Sunday, June 15, 2014

A 'perfect' Father's Day

"It's a perfect day. The Indians won."

My dad used to say that whenever anyone asked him how he was, and when it happened to be one of the approximate 80 times a year when the Cleveland Indians shined bright like a diamond. I realize, mathematically, that approximately 22 percent of my dad's days were perfect.

Today, the Tribe did win in extra innings against Boston, and the girls and I tore it up on Father's Day. We actually blew it out this entire weekend (their first without school!). Sophie had her first round with the Long Beach Golf Academy on Friday night and had a blast with her peers, then we had a rip-roaring birthday party for Chloe on Saturday. Today, we went to both a water park and played nine holes on a par-3 course. Winning!

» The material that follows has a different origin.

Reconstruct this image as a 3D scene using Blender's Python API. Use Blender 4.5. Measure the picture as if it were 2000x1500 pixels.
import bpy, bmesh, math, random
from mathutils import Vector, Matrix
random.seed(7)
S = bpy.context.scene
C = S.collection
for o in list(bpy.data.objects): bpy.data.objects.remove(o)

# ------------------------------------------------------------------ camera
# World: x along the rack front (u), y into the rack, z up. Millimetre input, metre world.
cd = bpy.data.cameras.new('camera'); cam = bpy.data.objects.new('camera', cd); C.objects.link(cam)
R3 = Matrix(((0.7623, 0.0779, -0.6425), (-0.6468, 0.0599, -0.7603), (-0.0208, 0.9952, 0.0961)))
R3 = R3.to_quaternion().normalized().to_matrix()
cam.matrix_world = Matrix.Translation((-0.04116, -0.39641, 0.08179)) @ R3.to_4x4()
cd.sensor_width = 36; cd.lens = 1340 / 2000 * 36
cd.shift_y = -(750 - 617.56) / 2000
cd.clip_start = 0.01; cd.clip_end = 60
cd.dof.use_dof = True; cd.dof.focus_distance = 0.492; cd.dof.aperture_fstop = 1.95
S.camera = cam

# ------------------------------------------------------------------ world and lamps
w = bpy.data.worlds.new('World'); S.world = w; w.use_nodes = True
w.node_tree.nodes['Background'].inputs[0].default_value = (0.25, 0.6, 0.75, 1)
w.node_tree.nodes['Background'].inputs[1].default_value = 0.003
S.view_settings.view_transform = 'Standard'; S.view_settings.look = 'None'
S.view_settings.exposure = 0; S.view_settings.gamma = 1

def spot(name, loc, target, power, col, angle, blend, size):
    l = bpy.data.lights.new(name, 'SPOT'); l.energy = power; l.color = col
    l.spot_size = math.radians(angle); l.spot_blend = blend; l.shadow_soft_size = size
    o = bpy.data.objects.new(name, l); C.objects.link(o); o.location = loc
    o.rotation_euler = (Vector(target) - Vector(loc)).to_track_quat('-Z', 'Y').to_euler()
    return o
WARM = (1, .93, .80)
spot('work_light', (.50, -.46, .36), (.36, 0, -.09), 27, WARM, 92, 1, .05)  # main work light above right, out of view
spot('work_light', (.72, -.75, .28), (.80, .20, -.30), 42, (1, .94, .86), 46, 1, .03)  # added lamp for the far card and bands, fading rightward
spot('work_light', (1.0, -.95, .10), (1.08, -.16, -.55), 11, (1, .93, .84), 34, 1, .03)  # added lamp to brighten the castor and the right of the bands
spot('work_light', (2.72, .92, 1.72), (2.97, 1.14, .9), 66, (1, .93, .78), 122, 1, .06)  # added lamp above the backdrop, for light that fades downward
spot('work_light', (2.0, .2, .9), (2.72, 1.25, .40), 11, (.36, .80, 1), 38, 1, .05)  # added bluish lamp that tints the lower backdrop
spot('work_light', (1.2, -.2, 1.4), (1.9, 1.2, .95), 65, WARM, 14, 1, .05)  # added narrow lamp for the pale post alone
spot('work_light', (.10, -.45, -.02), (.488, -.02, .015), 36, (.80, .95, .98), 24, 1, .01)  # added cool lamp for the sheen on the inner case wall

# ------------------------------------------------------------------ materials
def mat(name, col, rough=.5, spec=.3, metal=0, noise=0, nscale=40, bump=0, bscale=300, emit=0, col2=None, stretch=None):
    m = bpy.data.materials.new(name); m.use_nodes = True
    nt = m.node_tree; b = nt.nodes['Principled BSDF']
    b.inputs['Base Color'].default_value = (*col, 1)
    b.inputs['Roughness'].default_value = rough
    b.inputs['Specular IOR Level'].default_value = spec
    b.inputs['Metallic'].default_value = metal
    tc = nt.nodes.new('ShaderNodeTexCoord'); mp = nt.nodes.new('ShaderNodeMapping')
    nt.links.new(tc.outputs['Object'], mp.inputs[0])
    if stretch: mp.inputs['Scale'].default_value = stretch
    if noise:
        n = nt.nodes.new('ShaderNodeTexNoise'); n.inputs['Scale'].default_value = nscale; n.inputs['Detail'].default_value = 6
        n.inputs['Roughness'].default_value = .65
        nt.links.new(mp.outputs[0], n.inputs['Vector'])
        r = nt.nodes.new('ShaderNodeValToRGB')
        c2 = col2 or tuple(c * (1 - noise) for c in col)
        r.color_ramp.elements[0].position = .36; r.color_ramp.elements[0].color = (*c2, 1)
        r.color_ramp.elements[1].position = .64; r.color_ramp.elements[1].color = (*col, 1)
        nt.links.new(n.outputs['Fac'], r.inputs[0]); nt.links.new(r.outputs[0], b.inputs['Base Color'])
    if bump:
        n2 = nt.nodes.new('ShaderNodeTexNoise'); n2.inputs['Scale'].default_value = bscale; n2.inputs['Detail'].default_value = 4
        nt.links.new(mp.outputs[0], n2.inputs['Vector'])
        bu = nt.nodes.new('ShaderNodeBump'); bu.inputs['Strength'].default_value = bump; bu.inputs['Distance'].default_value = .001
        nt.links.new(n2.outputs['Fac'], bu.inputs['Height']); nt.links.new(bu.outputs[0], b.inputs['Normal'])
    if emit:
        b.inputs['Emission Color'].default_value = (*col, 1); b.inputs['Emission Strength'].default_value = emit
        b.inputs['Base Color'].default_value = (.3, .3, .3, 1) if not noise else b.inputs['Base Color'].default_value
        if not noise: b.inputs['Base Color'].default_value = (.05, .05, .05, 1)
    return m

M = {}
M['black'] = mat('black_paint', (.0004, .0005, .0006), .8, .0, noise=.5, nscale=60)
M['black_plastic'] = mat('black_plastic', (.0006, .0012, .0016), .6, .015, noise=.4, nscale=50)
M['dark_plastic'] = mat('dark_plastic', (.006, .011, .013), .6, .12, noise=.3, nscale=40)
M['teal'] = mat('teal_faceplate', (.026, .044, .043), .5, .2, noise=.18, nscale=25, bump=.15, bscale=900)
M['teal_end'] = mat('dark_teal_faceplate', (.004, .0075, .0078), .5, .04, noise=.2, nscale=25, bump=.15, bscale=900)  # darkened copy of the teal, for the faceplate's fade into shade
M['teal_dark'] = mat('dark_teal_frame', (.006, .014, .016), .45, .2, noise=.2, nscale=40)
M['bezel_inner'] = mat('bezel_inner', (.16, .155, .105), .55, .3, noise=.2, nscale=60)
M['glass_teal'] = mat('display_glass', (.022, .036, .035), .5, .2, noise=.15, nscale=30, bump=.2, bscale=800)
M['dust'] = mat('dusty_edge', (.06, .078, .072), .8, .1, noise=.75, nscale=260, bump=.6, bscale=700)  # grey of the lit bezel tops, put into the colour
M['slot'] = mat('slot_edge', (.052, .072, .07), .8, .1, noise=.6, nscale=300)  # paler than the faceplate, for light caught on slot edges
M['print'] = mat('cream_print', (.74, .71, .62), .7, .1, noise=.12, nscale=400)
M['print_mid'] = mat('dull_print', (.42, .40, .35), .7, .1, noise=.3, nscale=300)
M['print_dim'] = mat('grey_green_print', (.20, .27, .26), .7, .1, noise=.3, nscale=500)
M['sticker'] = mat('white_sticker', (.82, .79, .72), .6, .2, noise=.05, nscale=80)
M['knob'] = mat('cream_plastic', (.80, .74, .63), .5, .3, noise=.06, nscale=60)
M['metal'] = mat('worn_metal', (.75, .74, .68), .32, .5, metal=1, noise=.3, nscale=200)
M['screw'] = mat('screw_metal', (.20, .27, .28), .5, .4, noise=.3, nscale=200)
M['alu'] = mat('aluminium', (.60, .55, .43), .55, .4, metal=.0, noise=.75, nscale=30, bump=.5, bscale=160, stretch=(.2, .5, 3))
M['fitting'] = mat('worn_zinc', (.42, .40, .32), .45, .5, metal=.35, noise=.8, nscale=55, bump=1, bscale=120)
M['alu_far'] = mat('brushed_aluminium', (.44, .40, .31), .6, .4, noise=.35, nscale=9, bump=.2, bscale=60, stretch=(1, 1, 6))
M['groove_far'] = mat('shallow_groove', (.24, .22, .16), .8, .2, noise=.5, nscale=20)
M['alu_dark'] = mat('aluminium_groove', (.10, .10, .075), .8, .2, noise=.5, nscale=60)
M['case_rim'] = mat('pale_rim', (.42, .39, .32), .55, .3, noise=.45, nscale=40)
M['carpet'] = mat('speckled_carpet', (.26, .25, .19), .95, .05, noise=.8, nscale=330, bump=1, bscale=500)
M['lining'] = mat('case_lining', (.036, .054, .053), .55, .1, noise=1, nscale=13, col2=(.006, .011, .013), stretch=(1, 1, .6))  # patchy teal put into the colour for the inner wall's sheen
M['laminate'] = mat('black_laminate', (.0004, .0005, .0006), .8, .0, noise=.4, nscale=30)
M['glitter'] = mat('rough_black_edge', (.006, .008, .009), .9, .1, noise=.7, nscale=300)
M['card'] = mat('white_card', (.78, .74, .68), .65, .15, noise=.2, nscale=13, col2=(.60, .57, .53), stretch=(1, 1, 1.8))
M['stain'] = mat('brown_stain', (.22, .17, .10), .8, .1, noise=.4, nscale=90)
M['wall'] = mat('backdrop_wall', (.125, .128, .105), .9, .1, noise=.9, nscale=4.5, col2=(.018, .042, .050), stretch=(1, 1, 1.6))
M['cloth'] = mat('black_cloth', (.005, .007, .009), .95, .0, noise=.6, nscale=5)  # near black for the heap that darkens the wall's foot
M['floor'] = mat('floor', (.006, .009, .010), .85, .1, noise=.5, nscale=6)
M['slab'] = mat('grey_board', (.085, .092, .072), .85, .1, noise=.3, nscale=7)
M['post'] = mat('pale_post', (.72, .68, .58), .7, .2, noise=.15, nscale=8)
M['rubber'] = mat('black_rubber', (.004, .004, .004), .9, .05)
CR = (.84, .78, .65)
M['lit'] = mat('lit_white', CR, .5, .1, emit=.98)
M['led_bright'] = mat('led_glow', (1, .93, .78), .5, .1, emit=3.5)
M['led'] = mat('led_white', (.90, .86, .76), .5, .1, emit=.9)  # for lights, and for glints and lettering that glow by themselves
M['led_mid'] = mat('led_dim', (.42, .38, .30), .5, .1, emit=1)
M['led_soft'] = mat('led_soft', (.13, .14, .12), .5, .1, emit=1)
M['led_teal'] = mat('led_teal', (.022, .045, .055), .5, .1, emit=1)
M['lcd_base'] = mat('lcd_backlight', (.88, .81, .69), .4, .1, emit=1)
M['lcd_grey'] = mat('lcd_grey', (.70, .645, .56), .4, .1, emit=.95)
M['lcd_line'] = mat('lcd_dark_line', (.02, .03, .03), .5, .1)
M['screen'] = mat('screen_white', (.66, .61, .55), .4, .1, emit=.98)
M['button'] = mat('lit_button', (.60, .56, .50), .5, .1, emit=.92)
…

My goal with the girls and golf is to play every Father's Day for the next 40 years. I would like us to take a picture every year and see how we progress. The interesting thing about the above picture is that I said we should each hold our favorite clubs. Sophie chose driver. Chloe had her 7-iron, and I grabbed my putter. ... We would be perfect in a scramble.

I shot lights out with the girls at Heartwell Golf Course, where the average length of a hole is 125 yards. I only had two bad shots. I missed a 3-foot putt on the first hole and had a bad chip on another hole for my only bogeys of the day. I birdied one hole to finish with a 1-over 28. Unfortunately, the par-3 course is extremely short and plays into my strengths, but I still am bragging about my score.

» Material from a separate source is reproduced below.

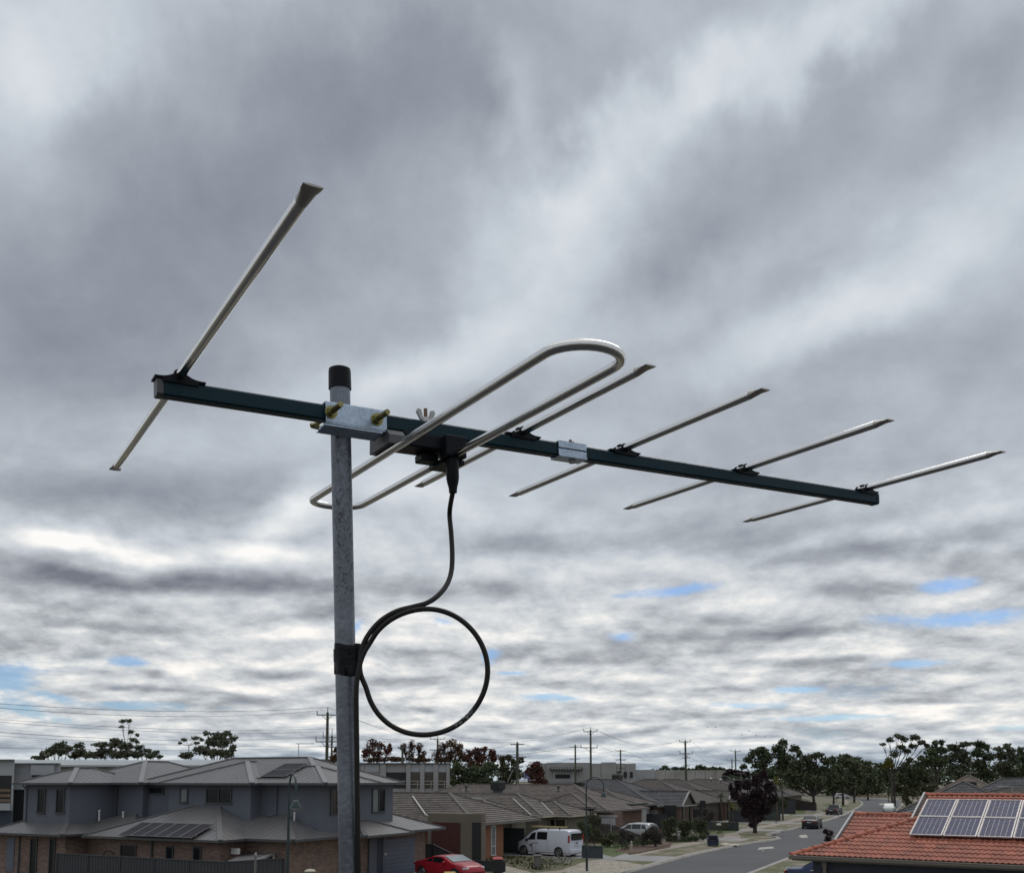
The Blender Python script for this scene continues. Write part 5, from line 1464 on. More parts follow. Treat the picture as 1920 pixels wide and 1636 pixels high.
build_car('hatchback', W(-29.6, 84.8), (-GQ+GR*0.1).normalized(), hatch, M_silver, 'silver hatchback half hidden behind garden shrubs', 'car', (0.85, 3.45), hg, (2.6, 3.3), (0.10, 0.45), 0.31, extras=ex_s[:2])
build_car('hatchback', W(-16.0, 176), -GR, hatch, paint('pale_car_paint', (0.45, 0.47, 0.46)), 'pale car parked facing the viewer just behind the red roof', 'car', (0.85, 3.45), hg, (2.5, 3.3), (0.10, 0.45), 0.31, z=0.01, extras=[('headlight', M_head, 4.02, 0.60, 0.70, 0.10, 0.15, 0.06, 0.4), ('number_plate', M_plate, 4.2, 0, 0.45, 0.012, 0.2, 0.05)])
build_car('hatchback', W(-38.5, 287), (GQ+GR*.2).normalized(), hatch, paint('dusty_white_paint', (0.5, 0.5, 0.5)), 'white car half seen behind the far street-tree trunks', 'car', (0.85, 3.45), hg, (2.5, 3.3), (0.10, 0.45), 0.31)
build_car('sedan', W(-30.8, 137.3), GQ, sedan, M_black2, 'dark car parked deep in the drive left of the purple tree', 'car', (0.95, 3.75), sg, (2.85, 3.45), (0.85, 1.42), extras=ex_s)
build_car('sedan', Vector((16.25, 49.0, 0)), (GQ*0.98+GR*0.04).normalized(), sedan, M_bluec, 'navy blue sedan with bright window trim, tail jutting out left of the navy wall', 'car', (0.95, 3.75), sg, (2.85, 3.45), (0.85, 1.42),
          extras=ex_s[:2]+[('window_trim', M_chrome, 2.2, 0.895, 0.955, 0.95, 0.01, 0.018), ('boot_trim', M_chrome, 0.03, 0.3, 0.96, 0.03, 0.3, 0.025)])
# ------------------------------------------------------------------ foliage
def leafmat(name, c1, c2, rough=0.75):
    m = bpy.data.materials.new(name); m.use_nodes = True; nt = m.node_tree; n = NB(nt); bs = nt.nodes['Principled BSDF']
    g = n.node('ShaderNodeNewGeometry'); k = g.outputs['Random Per Island']
    w_ = n.noise(g.outputs['Position'], 0.45, 3, 0.6, dim='3D')
    f = n.m('ADD', n.m('MULTIPLY', k, 0.6), n.m('MULTIPLY', n.rng(w_, 0.35, 0.65), 0.4))
    nt.links.new(n.mix(f, (*c1, 1), (*c2, 1)), bs.inputs['Base Color'])
    bs.inputs['Roughness'].default_value = rough; bs.inputs['Specular IOR Level'].default_value = 0.2
    return m
L_gum = leafmat('gum_leaves', (0.055, 0.064, 0.040), (0.135, 0.145, 0.092))
L_dark = leafmat('dark_green_leaves', (0.044, 0.060, 0.032), (0.112, 0.135, 0.070))
L_olive = leafmat('olive_leaves', (0.034, 0.038, 0.018), (0.085, 0.085, 0.040))
L_red = leafmat('red_autumn_leaves', (0.070, 0.030, 0.024), (0.135, 0.062, 0.044))
L_brown = leafmat('brown_autumn_leaves', (0.070, 0.040, 0.025), (0.15, 0.085, 0.045))
L_purple = leafmat('purple_plum_leaves', (0.020, 0.013, 0.016), (0.052, 0.031, 0.038))
L_yell = leafmat('yellow_green_leaves', (0.09, 0.10, 0.02), (0.20, 0.19, 0.04))
L_grey = leafmat('grey_shrub_leaves', (0.050, 0.044, 0.042), (0.11, 0.095, 0.085))
L_lime = leafmat('pale_grass_leaves', (0.07, 0.075, 0.035), (0.15, 0.15, 0.08))
L_shrub = leafmat('shrub_leaves', (0.044, 0.054, 0.030), (0.120, 0.130, 0.072))
M_bark = mat('grey_bark', (0.075, 0.062, 0.052), 0.9, 0, 0.3, 2); M_barkp = mat('pale_gum_bark', (0.20, 0.18, 0.16), 0.8, 0, 0.35, 1); M_barkd = mat('dark_bark', (0.035, 0.028, 0.024), 0.9, 0, 0.3, 2)
NPR = np.random.default_rng(11)
def leaf_cloud(blobs, size, dens, hollow=0.55, droop=0.0, aspect=0.45):
    """small leaf-clump faces through ellipsoidal clumps; blobs = (centre, rx, ry, rz)"""
    C_, V_ = [], []
    for (c, rx, ry, rz) in blobs:
        n = max(12, int(dens*4*PI*((rx*ry+ry*rz+rx*rz)/3)/(size*size)))
        d = NPR.normal(size=(n, 3)); d /= np.linalg.norm(d, axis=1)[:, None]
        r = hollow+(1.10-hollow)*NPR.random(n)**0.9
        bump_ = 1+0.22*np.sin(d[:, 0]*5+c[0])*np.cos(d[:, 1]*4+c[1])+0.12*np.sin(d[:, 2]*7+c[2]*2)
        p = d*(r*bump_)[:, None]*np.array([rx, ry, rz])+np.array([c[0], c[1], c[2]])
        C_.append(p)
    P = np.concatenate(C_); n = len(P)
    a = NPR.normal(size=(n, 3)); a[:, 2] = a[:, 2]*0.6-droop; a /= np.linalg.norm(a, axis=1)[:, None]
    b_ = NPR.normal(size=(n, 3)); b_ -= a*(a*b_).sum(1)[:, None]; b_ /= np.linalg.norm(b_, axis=1)[:, None]
    s = size*(0.55+0.9*NPR.random(n))[:, None]
    V = np.stack([P-a*s*0.6, P+b_*s*aspect, P+a*s*0.6, P-b_*s*aspect], axis=1).reshape(-1, 3)
    return V
def leaf_mesh(name, V, m, parent, base):
    me = bpy.data.meshes.new(name); n = len(V)//4
    V = V-np.array(base)
    me.vertices.add(len(V)); me.vertices.foreach_set('co', V.astype(np.float32).ravel())
    me.loops.add(4*n); me.loops.foreach_set('vertex_index', np.arange(4*n, dtype=np.int32))
    me.polygons.add(n); me.polygons.foreach_set('loop_start', np.arange(0, 4*n, 4, dtype=np.int32))
    me.update(calc_edges=True); me.materials.append(m)
    o = bpy.data.objects.new(name, me); COL.objects.link(o)
    if parent is not None: o.parent = parent
    else: o.location = base
    return o
TREES = 0
def tree(px, Y, blobs, ml, label, name='tree', cat='tree', group=None, size=0.5, dens=1.0, mb_=None, trunk_r=0.25, fork=0.35, bare=0, droop=0.0, hollow=0.5, depth=1.0, split=2, jit=0.3, base_z=0.0, lean=None, limbs=True):
    """blobs in photograph pixels (x, y, rx, ry); each is broken into smaller clumps"""
    mb_ = mb_ or M_bark; size *= 0.72
    rng = random.Random(int(px*7+Y*13+len(blobs)))
    base = gx(px, Y); base.z = base_z
    r_ = thing(name, base, label, cat, 0, group)
    k = Y/1791.0; B = []; tops = []
    for (x, y, rx, ry) in blobs:
        c = at(x, y, Y+rng.uniform(-jit, jit)*rx*k*depth*1.2); RX, RZ = rx*k, ry*k; RY = (RX*0.9+RZ*0.1)*depth
        tops.append((c, RX, RZ))
        if split <= 1: B.append((tuple(c), RX, RY, RZ)); continue
        B.append(((c.x, c.y, c.z), RX*0.86, RY*0.86, RZ*0.86))
        nsub = max(4, int(split*4))
        for i in range(nsub):
            d = Vector((rng.gauss(0, 1), rng.gauss(0, 1), rng.gauss(0, 1))).normalized()*(0.25+0.45*rng.random())
            f = rng.uniform(0.42, 0.70)
            B.append(((c.x+d.x*RX, c.y+d.y*RY, c.z+d.z*RZ), RX*f, RY*f, RZ*f*0.9))
    V = leaf_cloud(B, size, dens, hollow, droop)
    cr = leaf_mesh('crown', V, ml, r_, (base.x, base.y, base.z))
    mt = MB(); zmin = min(c.z-RZ for c, RX, RZ in tops); zf_ = base.z+max(0.6, (min(c.z for c, _, _ in tops)-base.z)*fork*1.6)
    f0 = Vector((base.x, base.y, min(zf_, max(c.z for c, _, _ in tops)-0.5)))
    if lean: f0 += lean
    mt.tube([base-Vector((0, 0, .3)), base.lerp(f0, 0.5)+Vector((rng.uniform(-.1, .1), rng.uniform(-.1, .1), 0)), f0], [trunk_r*1.15, trunk_r*0.9, trunk_r*0.75], 8)
    if limbs:
        for c, RX, RZ in tops:
            mid = f0.lerp(c, 0.5)+Vector((rng.uniform(-.15, .15)*RX, rng.uniform(-.15, .15)*RX, -0.12*(c-f0).length*0.5))
            mt.tube([f0, mid, c], [trunk_r*0.55, trunk_r*0.35, trunk_r*0.14], 6)
            for j in range(3+bare):
                d = Vector((rng.gauss(0, 1), rng.gauss(0, 1), abs(rng.gauss(0, .8))+(0.6 if bare else 0))).normalized()
                e = c+Vector((d.x*RX, d.y*RX, d.z*RZ))*rng.uniform(.7, 1.05)
                m0 = mid.lerp(c, rng.random()); mt.tube([m0, m0.lerp(e, .5)+Vector((0, 0, .05*RZ)), e], [trunk_r*0.22, trunk_r*0.14, 0.02], 4)
                if bare:
                    for q in range(5):
                        s0 = m0.lerp(e, rng.uniform(.3, .95)); dd = (d+Vector((rng.gauss(0, .5), rng.gauss(0, .5), rng.uniform(0, .9)))).normalized()
                        mt.tube([s0, s0+dd*rng.uniform(.12, .3)*(RX+RZ)], [0.035, 0.012], 3, caps=False)
    mt.build('trunk', mb_, r_, smooth=60)
    return r_
# ---- eucalypts at the far left
tree(110, 215, [(112, 1398, 12, 8), (98, 1405, 12, 8), (86, 1413, 14, 8), (118, 1408, 12, 10), (72, 1420, 12, 5), (128, 1402, 7, 6)], L_gum, 'rounded green gum tree furthest left behind the warehouse roof', group='gum trees behind the warehouse', size=0.7, dens=1.1)
tree(152, 225, [(148, 1398, 10, 7), (150, 1410, 14, 9), (140, 1416, 12, 7), (163, 1416, 12, 7), (132, 1404, 6, 5)], L_gum, 'grey-green gum tree second from the left behind the warehouse', group='gum trees behind the warehouse', size=0.7, dens=0.9)
tree(206, 220, [(218, 1388, 12, 7), (210, 1396, 10, 7), (190, 1396, 16, 6), (230, 1398, 10, 9), (196, 1408, 18, 6), (220, 1414, 18, 7), (180, 1415, 16, 7), (240, 1412, 10, 8)], L_gum, 'broad gum tree left of the tall thin gum', group='gum trees behind the warehouse', size=0.7, dens=1.0)
tree(236, 232, [(229, 1351, 7, 4.5), (242, 1351, 7, 4.5), (228, 1362, 6, 3.5), (245, 1371, 7, 4.5), (257, 1377, 5, 3), (249, 1386, 8, 5), (258, 1391, 5, 4), (240, 1398, 10, 7)], L_gum, 'tall thin gum tree with umbrella tufts on bare stems', group='gum trees behind the warehouse', size=0.5, dens=1.2, mb_=M_barkp, trunk_r=0.16, fork=0.55, split=1.2, hollow=0.35)
tree(272, 222, [(262, 1402, 10, 7), (276, 1406, 8, 5), (292, 1410, 8, 5), (284, 1416, 16, 6), (300, 1418, 6, 4), (256, 1414, 12, 8)], L_gum, 'low sparse gum tree right of the tall thin gum', group='gum trees behind the warehouse', size=0.6, dens=0.8)
tree(404, 218, [(412, 1380, 16, 8), (426, 1374, 8, 5), (437, 1384, 7, 7), (388, 1374, 7, 4), (398, 1390, 14, 9), (418, 1394, 14, 9), (436, 1402, 8, 8), (376, 1404, 16, 9), (395, 1410, 16, 9), (420, 1412, 14, 8), (350, 1415, 16, 6), (432, 1414, 9, 6)], L_gum, 'dense dark gum tree behind the right end of the long warehouse', size=0.7, dens=1.15)
tree(352, 228, [(345, 1386, 7, 3.5), (337, 1392, 4, 3), (366, 1383, 9, 5), (368, 1392, 6, 4), (378, 1386, 5, 4)], L_gum, 'sparse pale gum with small tufts left of the dense dark gum', size=0.5, dens=0.9, mb_=M_barkp, trunk_r=0.13, split=1.2, fork=0.6)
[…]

I expect Father's Day to always bring up various emotions because my dad is no longer here. For God's sakes, I am living for him. I am trying to do everything I can to be the best dad I can be. Indeed, life is short, and I'm trying to have as much fun with my girls as he had with me and my family.

The one thing that I am taking to the next level is my parenting, which is evolving. My big push now is to give the girls appropriate independence, even though that is difficult for me because I only have them 50 percent of the time. My gut says I should smother them, but I'm pretty sure that's not the best plan.

Recently, I have presented the girls with various "adventures" that they have loved and gained some sort of "ain't nothin' gonna break-a my stride" feelings. The big one they like to do nowadays is to take their bikes or scooters to the corner store and purchase Gatorades and/or Vitamin Water.
Man, I love my girls, and they love me back. It is quite fulfilling to watch them becoming fierce. I love in the way I do, like my dad did, and like his dad, Coach Stevens, did. We play a lot of games. We compete. We love each other.

"You can't raise (girls) to be scared of life," Royal Tenenbaum said. "You got to brew some recklessness into them."